On the surface Long Story Short is just a fun film about a guy who couldn’t get his life in gear and with the help of time travel gets shown all the things he can fix. But when you dig deeper there are a number of subtle hints, we can all take with us. There is a storyline where Teddy uses his best friend Sam (Ronny Chieng) to help him along the way. But in once instance, Teddy doesn’t listen to Sam in the one time he asks for help. The consequences are dire from not doing the one simple gesture of listening.

It’s all from the wonderful humour and talent of Josh Lawson. One of Australia’s much-loved comedians. His acting work can be seen right back to the days of Thank God You’re Here. Aside from popping up on many a TV series in Australia, he’s also shown he can handle the big screen with parts on Bombshell and Anchorman 2 not to mention the soon to be released Mortal Kombat reboot as Kano. 

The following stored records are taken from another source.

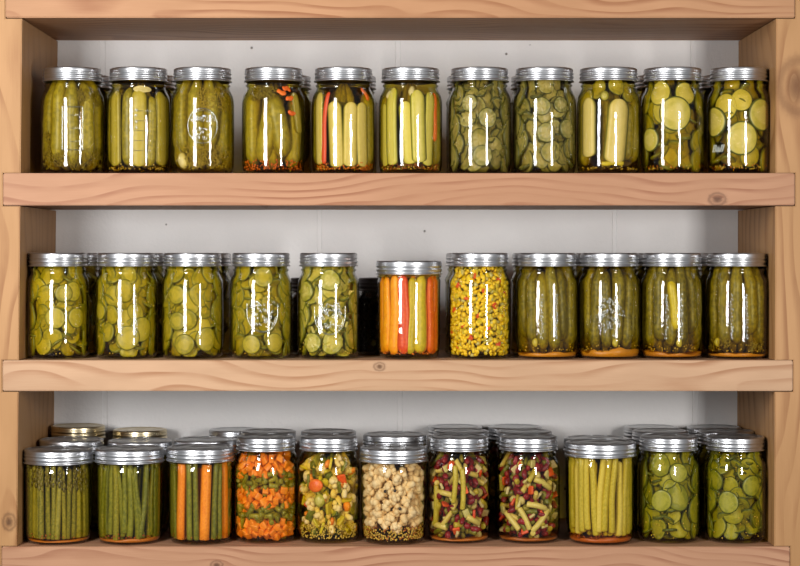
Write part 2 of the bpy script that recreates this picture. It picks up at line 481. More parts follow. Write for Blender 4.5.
# ---------------------------------------------------------------- jar shapes
def prof_pint(H, R=0.0388):
    k = H / 0.129
    o = [(0.0, 0.0018), (0.026, 0.0016), (0.0300, 0.0004), (0.0325, 0.0003), (0.0356, 0.0018), (0.0373, 0.0046), (R - .0005, 0.0095), (R, 0.018), (R + .0001, 0.05),
         (R, 0.084), (R - .0004, 0.0895), (0.0374, 0.0950), (0.0352, 0.0998), (0.0334, 0.1033), (0.0327, 0.1058), (0.0329, 0.1066),
         (0.0341, 0.1077), (0.0343, 0.1086), (0.0334, 0.1098), (0.0324, 0.1104), (0.0324, 0.122), (0.0322, 0.1272)]
    return [(r, z * k) for r, z in o]
def prof_wide(H, R=0.0402):
    t = 0.0025
    return [(0.0, 0.0018), (0.027, 0.0016), (R - .0085, 0.0004), (R - .0060, 0.0003), (R - .0033, 0.0020), (R - .0018, 0.0052), (R - .0011, 0.011),
            (R - .0008, 0.02), (R - .0003, H * .5), (R, H - 0.028), (R + .0001, H - 0.0235), (R - .0012, H - 0.0215), (R - .0012, H - 0.0205), (R + .0008, H - 0.0192),
            (R + .0008, H - 0.0182), (R - .0008, H - 0.0172), (R - .0008, H - 0.008), (R - .001, H - 0.0018)]

def inner_of(prof, t=0.0011):
    out = []
    for r, z in prof:
        if r == 0: out.append((0.0, z + 0.0006)); continue
        out.append((max(r - t, 0.0), max(z, 0.0022) if z < 0.006 else z))
    return out

class Jar:
    pass

bands = {}
def band_mesh(R, H, wide):
    """Screw band: rolled foot, thread bulges, knurled shoulder, turned-in top."""
    h = 0.0165
    z1, z0 = H, H - h
    p = [(R - .0012, z0), (R + .0002, z0 + .0002), (R + .0006, z0 + .0009), (R + .0002, z0 + .0017), (R - .0009, z0 + .0023),
         (R - .0010, z0 + .0038), (R - .0001, z0 + .0050), (R + .0001, z0 + .0062), (R - .0009, z0 + .0076), (R - .0010, z0 + .0086),
         (R - .0002, z0 + .0096), (R, z0 + .0105), (R - .0008, z0 + .0117), (R - .0006, z0 + .0122), (R - .0005, z0 + .0150), (R - .0011, z0 + .0160),
         (R - .0022, z1), (R - .0062, z1 + .0001), (R - .0064, z1 - .0005), (R - .0020, z1 - .0007), (R - .0017, z0 + .012), (R - .0018, z0)]
    n = 168
    return lathe(p + [p[0]], n, lambda i, k: (-0.00032 if k % 2 else 0.0) if i in (13, 14) else 0.0)
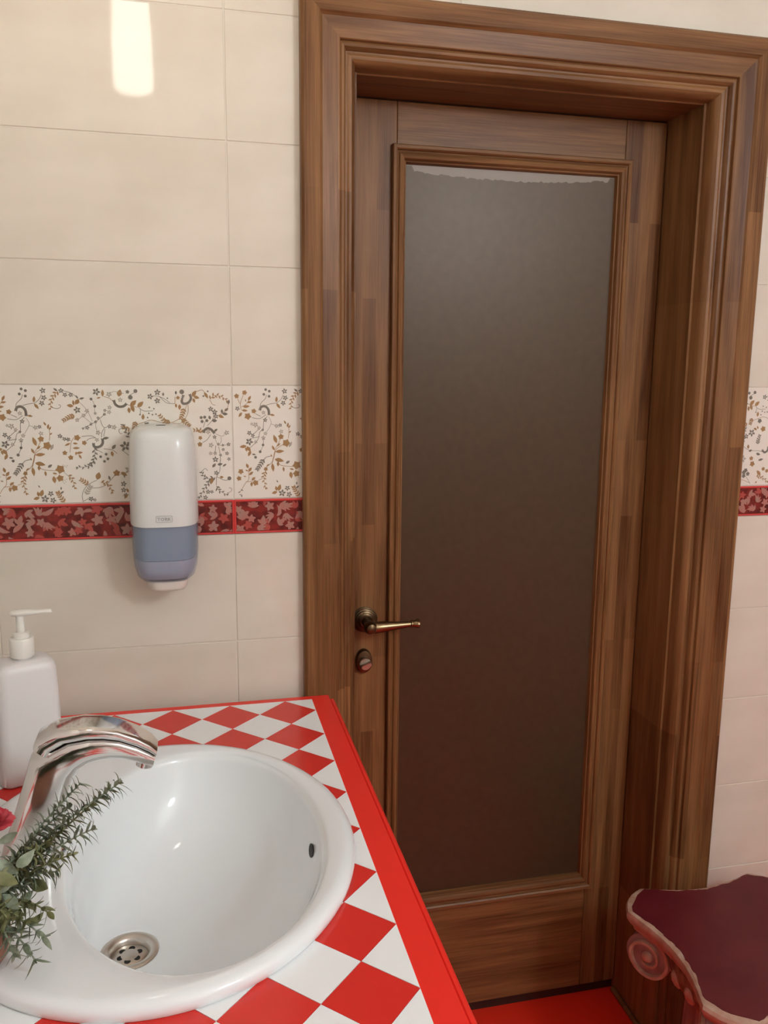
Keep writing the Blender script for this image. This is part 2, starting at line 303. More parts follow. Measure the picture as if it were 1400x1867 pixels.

Lawson knows how to bring life to a character. He also manages to find these traits in people that would otherwise go unnoticed and use that in creating characters for his scripts. His characters become exceptionally relatable to the point that it is someone you know.

Bringing Teddy to life is English Actor Rafe Spall. Charismatic and as it turns out quite a range as an actor. From the villain in Jurassic World to the kind writer in Life of Pi, Spall manages to tap into a loveable jerk in Long Story Short. His quick wit and perfect timing of his lines, Spall holds his own in every scene. And there are a lot of scenes back-to-back where he still manages to give all the energy all the while emanating chemistry with his screen partners.

Overall, Long Story Short feels like the movie About Time, whereby travelling through time you can correct your future by fixing the past. It’s not an original idea, there’s no gimmicks or mind hurting science in Long Story Short. It’s a love story and a timely reminder that “later” might not be worth it.